As a simple Plymouthian, from that tiny pointed part of England that is the South West, to the vastness of Canada, my mind was continually expanded by the circumstances of my mis-placed education. I should never have been an engineer, or in any capacity that required some linear knowledge of the sciences. Yes, it interests me but only at a level that is really beyond my ability to emulate, like an astronaut. But Judy and I had been bowled along in the conspiracy of time as it worked its’ magic to convert me from a somewhat scruffy, would-be artist with little or no natural talents, into a professional engineer.
I would much rather have been an abstracted artist, a hopeful author, or a clumsy sculptor but, of what use would that have been as Judy and I would have sunk into the despair as most welfare recipients do. The ‘Arts’ were not for me. You see, the need to earn money was important. Clearly I would never inherit or win my future, and so I settled on a career that came with financial benefits, if not interest.
And so it was, that Judy and I left England at the age of twenty four with two sons in tow, and an engineering degree, in 1974 ending up in the south west of Ontario, Canada – the centre of the petrochemical industry, the highest paid workers and the highest cost of housing. No matter. We were young and it paid off. And from there we travelled and have only recently stopped – at least for now.
I was lucky. My imagination (I like to think of it as my artistic side), and my circumstances, allowed me to collect the rambling fragments of the world around me and now, after all these years, put them together in a mix of fiction and fantasy in to novels. I have met many interesting characters and visited many places that most would never get the opportunity to experience. I have been in situations where many would rather not be. And I have been exposed to the skullduggery of high level business that was uncomfortable, but intriguing.

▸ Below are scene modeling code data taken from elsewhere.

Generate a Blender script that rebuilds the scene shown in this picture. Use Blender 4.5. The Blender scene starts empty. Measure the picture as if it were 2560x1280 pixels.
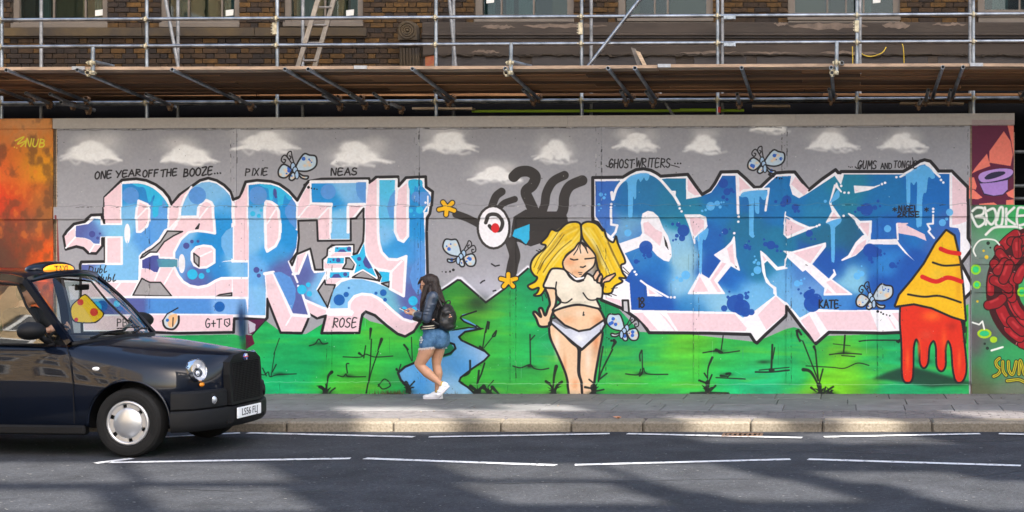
import bpy, bmesh, math, random
import numpy as np
from mathutils import Vector, Matrix

random.seed(7)
SC = bpy.context.scene
COL = SC.collection

# ------------------------------------------------------------------ camera
# an eye 2.12 m above the pavement, 20.7 m from the hoarding, looking square at it with a shifted lens
FOC = 3830.0 / 2560.0                    # focal length in picture widths
CAM_Y, CAM_Z = -20.7, 2.12
cam_d = bpy.data.cameras.new('camera')
cam = bpy.data.objects.new('camera', cam_d)
COL.objects.link(cam)
cam.location = (0, CAM_Y, CAM_Z)
cam.rotation_euler = (math.radians(90), 0, 0)
cam_d.sensor_fit = 'HORIZONTAL'
cam_d.sensor_width = 36
cam_d.lens = 36 * FOC
cam_d.shift_x = -830.0 / 2560.0
cam_d.shift_y = -48.0 / 2560.0
cam_d.clip_start = 0.1
cam_d.clip_end = 3000
SC.camera = cam

# ------------------------------------------------------------------ sky, sun, exposure
SUN_EL = math.radians(40)
SUN_H = Vector((0.55, -0.835, 0)).normalized()        # horizontal direction towards the sun
TO_SUN = Vector((SUN_H.x * math.cos(SUN_EL), SUN_H.y * math.cos(SUN_EL), math.sin(SUN_EL)))
world = bpy.data.worlds.new("World")
SC.world = world
world.use_nodes = True
wn = world.node_tree
wn.nodes.clear()
sky = wn.nodes.new('ShaderNodeTexSky')
sky.sky_type = 'NISHITA'
sky.sun_disc = False
sky.sun_elevation = SUN_EL
sky.sun_rotation = math.atan2(TO_SUN.x, TO_SUN.y)
sky.air_density = 1.0
sky.dust_density = 3.0
sky.ozone_density = 0.6
bg = wn.nodes.new('ShaderNodeBackground')
bg.inputs['Strength'].default_value = 0.15
wo = wn.nodes.new('ShaderNodeOutputWorld')
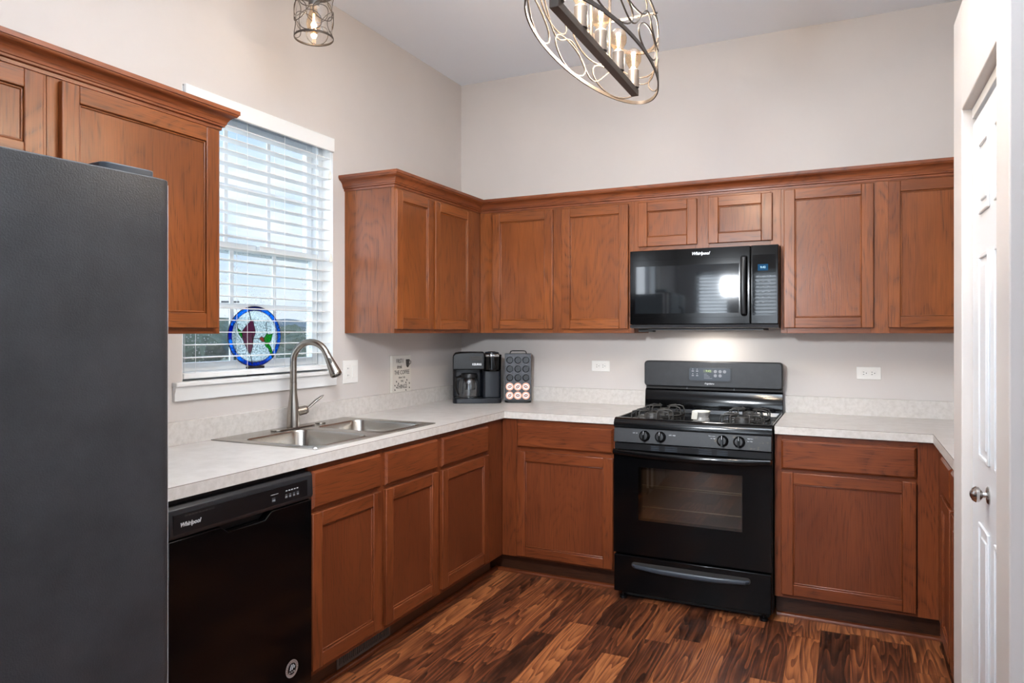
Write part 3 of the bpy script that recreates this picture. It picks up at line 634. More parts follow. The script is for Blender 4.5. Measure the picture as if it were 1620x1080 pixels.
q = MB(); q.tube(pts, 0.0148, 'nickel', 18); q.obj('spout', fa)
e = Vector(pts[-1]); dr = (Vector(pts[-1]) - Vector(pts[-2])).normalized()
hp = MB(); rs = [0.0152, 0.0162, 0.0188, 0.0225, 0.0255, 0.0265, 0.0235]; ds = [0.001, 0.012, 0.035, 0.065, 0.088, 0.100, 0.106]
hp.tube([e + dr * d for d in ds], rs, 'nickel', 24); head = hp.obj('spray_head', fa)
q = MB(); side = Vector((ux, uy, 0)); side = (side - dr * side.dot(dr)).normalized(); cc = e + dr * 0.036
nn = Vector((0.75, -0.66, 0.0)); nn = (nn - dr * nn.dot(dr)).normalized(); q.tube([cc + nn * 0.0165, cc + nn * 0.0222], [(0.0065, 0.015), (0.0055, 0.0135)], 'dsteel', 16, flat=dr.cross(nn)); q.obj('spray_button', head)
q = MB(); q.tube([e + dr * 0.1062, e + dr * 0.1082], 0.017, 'dsteel', 20); q.obj('spray_face', head)
q = MB(); hd = Vector((0.42, 0.905, 0)).normalized()
q.tube([hd * 0.018 + Vector((0, 0, 0.072)), hd * 0.058 + Vector((0, 0, 0.078)), hd * 0.061 + Vector((0, 0, 0.0785)), hd * 0.066 + Vector((0, 0, 0.0795))], [0.0205, 0.020, 0.0175, 0.0165], 'nickel', 22)
hb = q.obj('valve_body', fa)
q = MB(); p0 = hd * 0.062 + Vector((0, 0, 0.080)); q.tube([p0, p0 + hd * 0.018 + Vector((0, 0, 0.014)), p0 + hd * 0.045 + Vector((0, 0, 0.036)), p0 + hd * 0.072 + Vector((0, 0, 0.053)), p0 + hd * 0.084 + Vector((0, 0, 0.060))], [(0.004, 0.006), (0.006, 0.009), (0.0065, 0.0115), (0.0055, 0.010), (0.002, 0.004)], 'nickel', 16)
q.obj('lever_handle', hb)

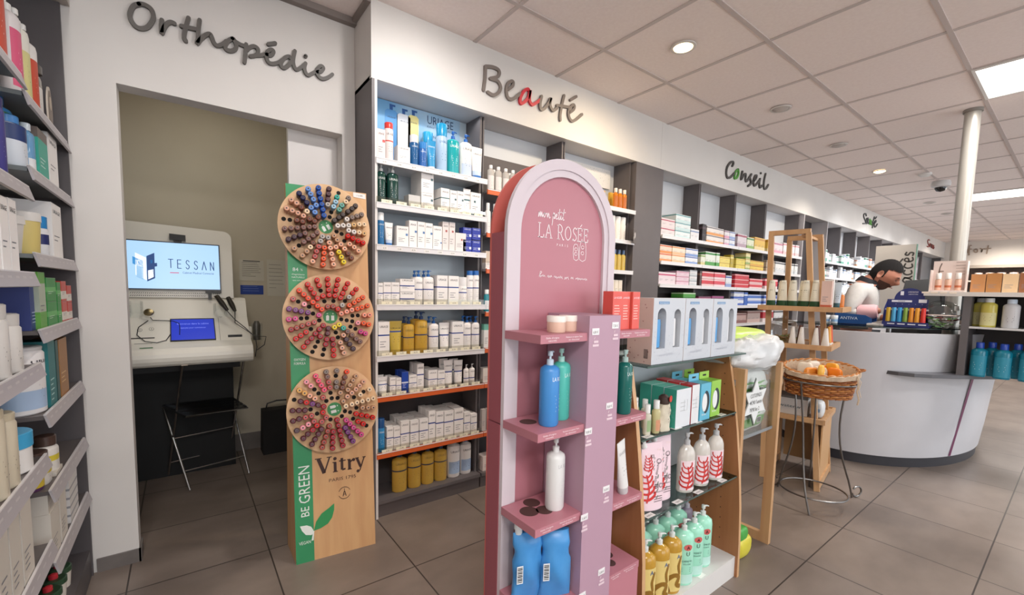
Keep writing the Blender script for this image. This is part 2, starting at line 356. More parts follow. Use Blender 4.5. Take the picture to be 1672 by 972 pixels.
# hand-lettered category names on the walls
def sign(name, strokes, fn, r, base, special, label):
    t = thing('wall_lettering', label, 'sign'); k = 0
    for L, P in strokes:
        m = special.get(L, base)
        k += 1; put('letter', MB().stroke(P, fn, r, m, .012 + .0004 * (k % 7)), t)
    return t
LG = M('#5e5a56', .5)
VF_N=(-0.11043, -0.98789, 0.10902);VF_UX=(0.99381, -0.11109, 0.0);VF_UP=(0.01211, 0.10835, 0.99404)
CAPS={
 0:{
  'navy':[(0.0448,1.584),(0.059,1.5666),(0.0737,1.5478)],
  'sky':[(0.0803,1.6078),(0.0896,1.5866),(0.1001,1.565),(0.1103,1.5406),(0.0901,1.5282),(0.1043,1.5095)],
  'blue':[(0.1211,1.6183),(0.1237,1.5955),(0.1283,1.5721),(0.1325,1.5477),(0.1368,1.525),(0.1402,1.5004)],
  'plum':[(0.1637,1.6195),(0.1614,1.5962),(0.1584,1.5729)],
  'clear':[(0.1569,1.5493),(0.1235,1.3869),(0.1317,1.4076),(0.1543,1.4047)],
  'hole':[(0.2092,1.6187),(0.1758,1.5274),(0.1689,1.505),(0.2171,1.434),(0.1959,1.4426),(0.2279,1.4029),(0.0418,1.3688),(-0.0141,1.4783),(0.0095,1.4764)],
  'teal':[(0.196,1.5875)],
  'pale_blue':[(0.1895,1.5653),(0.1806,1.5433)],
  'taupe':[(0.2438,1.5892),(0.2983,1.5208),(0.2784,1.5127),(0.2573,1.5036)],
  'cream':[(0.2326,1.5707),(0.2859,1.4383),(0.3081,1.4774),(0.2869,1.4753),(0.0826,1.3582),(0.0732,1.5099)],
  'sea_green':[(0.2152,1.5533),(0.2041,1.5327)],
  'charcoal':[(0.2731,1.558),(0.2576,1.5434),(0.24,1.5288),(0.2183,1.512),(0.2011,1.4976),(0.1827,1.4828)],
  'white':[(0.2347,1.4936),(0.2412,1.4659),(0.2178,1.4636),(0.195,1.4605),(0.2633,1.439),(0.2406,1.4433)],
  'sand':[(0.2633,1.4707),(0.3078,1.4357)],
  'red':[(0.3013,1.3931),(0.2805,1.4006),(0.2582,1.4101),(0.2369,1.4183)],
  'peach':[(0.2805,1.3551),(0.2622,1.3697),(0.2432,1.3828),(0.2213,1.3601),(0.2062,1.3782),(0.185,1.3651),(0.1734,1.2884),(0.1703,1.3111),(0.1664,1.3343),(0.1622,1.3595),(0.1587,1.3822),(0.0901,1.297)],
  'tan':[(0.1789,1.4147),(0.1913,1.3971),(0.0509,1.3197),(0.0684,1.3388),(0.0206,1.3483)],
  'brown':[(0.2493,1.3215),(0.2357,1.3409),(0.0941,1.3764),(0.0331,1.4683),(0.0553,1.4641),(0.0818,1.4785),(0.1025,1.4711),(0.1169,1.49),(0.0518,1.525)],
  'yellow':[(0.2159,1.3017),(0.2068,1.3226),(0.1969,1.3442)],
  'coral':[(0.1309,1.2862),(0.1336,1.3112),(0.1363,1.3354),(0.1385,1.3587)],
  'rose':[(0.0994,1.3192),(0.1063,1.3413),(0.1156,1.3623)],
  'mauve':[(0.0578,1.3787),(0.0757,1.393),(0.0942,1.4084),(0.1104,1.4228),(0.0638,1.4156),(-0.0132,1.4286),(0.0105,1.4321),(0.0342,1.4365),(0.0578,1.44),(0.0809,1.4443),(0.1019,1.4472)],
  'dark_plum':[(-0.0,1.3856),(0.0218,1.3971),(0.0434,1.4066)],
  'nude':[(-0.0044,1.5141),(0.0169,1.5069),(0.038,1.4986),(0.059,1.4894),(0.0142,1.5523),(0.0341,1.5408)],
 },
 1:{
  'red':[(0.1479,1.2243),(0.1492,1.2001),(0.1506,1.1764),(0.1519,1.1535),(0.1905,1.2227),(0.1851,1.199),(0.1804,1.1749),(0.1758,1.1517),(0.2301,1.2067),(0.2192,1.1856),(0.2084,1.1625),(0.1989,1.143),(0.1862,1.0928),(0.266,1.1823),(0.2504,1.1646),(0.1636,0.891),(0.1634,0.9143),(0.0176,0.9684),(0.0364,0.9813),(0.0565,0.9951),(0.0464,0.9332),(0.0681,1.1987),(0.079,1.1803),(0.0918,1.1605),(0.1047,1.1389),(0.1271,1.1497),(0.1056,1.2178),(0.1127,1.1949)],
  'hole':[(0.1373,1.1288),(0.1745,1.1304),(0.2232,1.1308),(0.2773,1.0655),(0.2538,1.0644),(0.2523,1.0391),(0.2284,1.0439),(0.2052,1.0486),(0.2649,1.0042),(0.244,1.0149),(0.1886,0.9681),(0.1809,0.9901),(0.1244,0.894),(0.1298,0.9173),(0.0832,0.909),(0.0947,0.9305),(0.1058,0.9518),(0.0799,1.0079),(0.1141,1.0451),(0.0427,1.0546),(0.0649,1.0556),(0.0898,1.0752),(0.0332,1.1272),(0.075,1.105),(0.1234,1.176)],
  'brick':[(0.1447,1.1034),(0.1665,1.1043),(0.0217,1.0144),(0.043,1.0222)],
  'clear':[(0.2346,1.1461),(0.2049,1.11)],
  'coral':[(0.2933,1.1455),(0.2739,1.1343),(0.2559,1.1219),(0.2344,1.1092),(0.3124,1.1081),(0.2878,1.1006),(0.2677,1.0935),(0.3164,1.0227),(0.2934,1.0288)],
  'salmon':[(0.2442,1.0884),(0.2225,1.0811),(0.1998,1.0726),(0.3211,1.066),(0.2983,1.0653)],
  'pink':[(0.2689,1.0306),(0.0528,1.1136)],
  'magenta':[(0.3002,0.9824),(0.2804,0.9909),(0.1086,1.0669),(-0.007,1.0504),(0.0171,1.0529)],
  'teal':[(0.207,1.0089)],
  'yellow':[(0.1892,1.0243),(0.1701,1.0131)],
  'mauve':[(0.2762,0.946),(0.2598,0.9597),(0.2424,0.9777),(0.2242,0.9933)],
  'dark_plum':[(0.2456,0.9159),(0.2317,0.9369),(0.2183,0.9582)],
  'nude':[(0.2062,0.9775),(0.2065,0.8993),(0.199,0.922),(0.1923,0.9458)],
  'crimson':[(0.1629,0.9385),(0.1619,0.9619),(0.1326,0.9403),(0.137,0.962),(0.112,0.9746),(0.0611,0.9524),(0.0774,0.9683),(0.0931,0.9878),(0.109,1.0061),(0.1249,1.0221),(0.0003,1.0076)],
  'wine':[(0.1416,0.9872),(0.1454,1.009)],
  'rose':[(0.0665,1.03),(0.0894,1.0366),(0.0108,1.1358)],
  'purple':[(-0.0048,1.0938),(0.0188,1.0889),(0.0408,1.0839),(0.0658,1.0784)],
  'orange':[(0.0348,1.1719),(0.0519,1.1549),(0.0685,1.1385),(0.087,1.1221),(0.1039,1.1063),(0.1209,1.0916)],
 },
 2:{
  'taupe':[(0.1742,0.8234),(0.1717,0.7743),(0.1711,0.7523),(0.1314,0.8211)],
  'hole':[(0.1758,0.7977),(0.1805,0.6988),(0.1562,0.7),(0.2925,0.7156),(0.2499,0.6946),(0.2592,0.6458),(0.2317,0.6292),(0.2097,0.6363),(0.3011,0.5595),(0.2434,0.5983),(0.1959,0.6162),(0.1485,0.6075),(0.0695,0.6607),(0.095,0.6399),(0.0071,0.7095),(0.0872,0.7454),(0.1031,0.7269),(0.1338,0.6904),(0.1516,0.7242)],
  'tan':[(0.1864,0.7261),(0.2539,0.7937),(0.2417,0.776),(0.228,0.7565),(0.218,0.7363),(0.1975,0.6879),(0.3254,0.6452),(0.3026,0.6479),(0.2784,0.6498)],
  'orange':[(0.2161,0.8156)],
  'brown':[(0.2073,0.7927),(0.2005,0.7701),(0.1959,0.7478)],
  'nude':[(0.2855,0.7658),(0.2686,0.7498),(0.2523,0.7348),(0.2344,0.7205),(0.2151,0.7066)],
  'cream':[(0.3105,0.7284),(0.2704,0.7091),(0.3253,0.6872),(0.3028,0.683),(0.278,0.6791),(0.2548,0.676),(0.233,0.6702),(0.2079,0.6653)],
  'red':[(0.3215,0.6007),(0.2964,0.61),(0.2733,0.6173),(0.2505,0.6258),(0.2793,0.5773),(0.2578,0.5911),(0.0888,0.596),(0.114,0.6489),(0.0506,0.6985)],
  'magenta':[(0.2696,0.5308),(0.2541,0.5487),(0.2372,0.5671),(0.2224,0.585),(0.2074,0.6033)],
  'purple':[(0.2335,0.5073),(0.2237,0.5281),(0.2129,0.5503),(0.2032,0.5705),(0.0741,0.6897)],
  'crimson':[(0.191,0.4948),(0.1876,0.5166),(0.1834,0.5397),(0.1792,0.5624),(0.1746,0.5855),(0.17,0.6095),(0.149,0.4897),(0.15,0.514),(0.1514,0.5369),(0.1532,0.5611),(0.072,0.5798),(0.1178,0.6735)],
  'brick':[(0.1074,0.4998),(0.1146,0.5216),(0.1229,0.5441),(0.1306,0.5664),(0.1382,0.588)],
  'wine':[(0.0678,0.5195),(0.0805,0.5385),(0.0936,0.5589),(0.1064,0.5782),(0.0356,0.5491),(0.0528,0.5653),(-0.0017,0.6267),(0.0211,0.6326),(-0.0025,0.67),(0.0212,0.6684),(0.0445,0.6664),(0.0284,0.7054),(0.096,0.6823)],
  'rose':[(0.1084,0.61),(0.0779,0.6153),(0.0456,0.636),(0.069,0.64),(0.1263,0.6257),(0.1161,0.7122),(0.14,0.7762),(0.1441,0.7527)],
  'plum':[(0.0111,0.5852)],
  'pink':[(0.0342,0.5942),(0.0557,0.6055),(0.0527,0.7846),(0.0692,0.7666)],
  'gold':[(0.0251,0.7515),(0.0445,0.7381)],
  'peach':[(0.0644,0.725),(0.0841,0.7114)],
  'hot_pink':[(0.0893,0.8068),(0.0994,0.786),(0.1105,0.7654),(0.1216,0.7451)],
  'mauve':[(0.1359,0.7997)],
 },
}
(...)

And, so it was, that with the vigour and enthusiasm of suddenly finding my ever-busy mind in retirement, I could at last finish that novel I started forty years ago. It didn’t happen quite like that, but I did write my first novel in 2004, and most recently re-published, as The Golden Handcuffs based loosely on some of my experiences. In those days the self-publishing industry was rife with scoundrels, but I survived and went on to, what I like to think, was to improve the original product. After all, I still liked the story-line, still identified with the circumstances, and had the time.
My second novel, Nazi Gold – Latitude 55 was inspired by my interest in the circumstances surrounding the gold looted during the second world war that has never been (totally) repatriated. It is an intriguing mystery and my background as an engineer, trained to research and piece a puzzle together, served me well to knit a story together that could actually be as true as any of the others that have been floated at to where the looted gold could be.
I am just a little fish in a huge pool of writers and hopefuls. Hoping for what? You may ask. My answer to that is, so that you might enjoy the story, learn some facts that you might never otherwise have come across, and sit back to critique. Regardless of the good or not-so-good that may come of this, I will go on until I can no longer recollect my experiences, or to tell them would only bore my listeners.
I have so many ‘favourite’ authors; but many are borne out of the last twenty novels I have read. Before that, well who knows. I would have to search my library, my Kindle, my Kobo, my I-pad and wherever else I might have put them, including the attic, the garage and the storage room. It’s too big a job for me to search just to remember who my favourite authors might be, so I’ll just stay with the most recent; Winchester, Towles, and Rutherford.
It seems to me that I will never be as competent an author as Hemingway, or Capote, but I think I can get close to the quality of most of the authors out there in the same genre as mine, whatever that is. Actually, I could be a lot better than some I have read. In fact, I’m sure I can be.